Using predictive analytics for sales forecasting

An accurate sales forecast is essential, not just due to the impact it can have on planning, but also because it generates such a wide range of ancillary decisions. For example, the sales forecast will be a crucial component in the overall budget, which may then have a knock on impact on everything from marketing spend to recruitment. However, the process of sales forecasting is traditionally laborious – can be filled with errors – and often involves the use of multiple spreadsheets. Using predictive analysis for sales forecasting can make this process much simpler, automating rolling forecasts and providing a wealth of data and insights for more accurate decision-making at every level.

Where is the trust?

One major stumbling block for the use of predictive analytics in sales forecasting is the trust issue that can arise with respect to automating processes such as this.
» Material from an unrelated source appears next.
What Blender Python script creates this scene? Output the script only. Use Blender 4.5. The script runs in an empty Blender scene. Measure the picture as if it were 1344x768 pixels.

As many organisations have traditionally relied on human input for forecasting, there may be a lack of trust when it comes to what the output of a machine-generated process might be. However, particularly if existing sales forecasting is slow, inaccurate or just not really delivering much in the way of benefits, there are many advantages to be gained from considering a move to automation. It’s also a process that can be monitored and checked too – comparison of predicted and actual sales over time enables evaluation of the accuracy of automated sales forecasting, particularly in comparison to the results of doing this manually.

The why and the how

The idea behind using predictive analytics in this way is to improve accuracy and reduce the potential for error, as well as the resources that are required to create and deliver forecasts. A fully automated process can be established with predictive analytics that is able to forecast on a continuous basis using real time data for incredible accuracy. Although this may take some investment in order to ensure that the right data is in the right place at the right time, the benefits of establishing this kind of system are obvious. Two key advantages stand out:

  • With automated forecasting in place it will be easier for an organisation to identify new opportunities that can be leveraged – as well as to spot early warning signs with respect to potential issues.
  • Better use of resources. Automation removes the low value, time consuming elements of the forecasting process from the finance team, enabling them to add more value elsewhere, including improving business agility and growth.

Predictive analytics has a lot to add to the sales forecasting process and could provide significant opportunities for transformation and growth.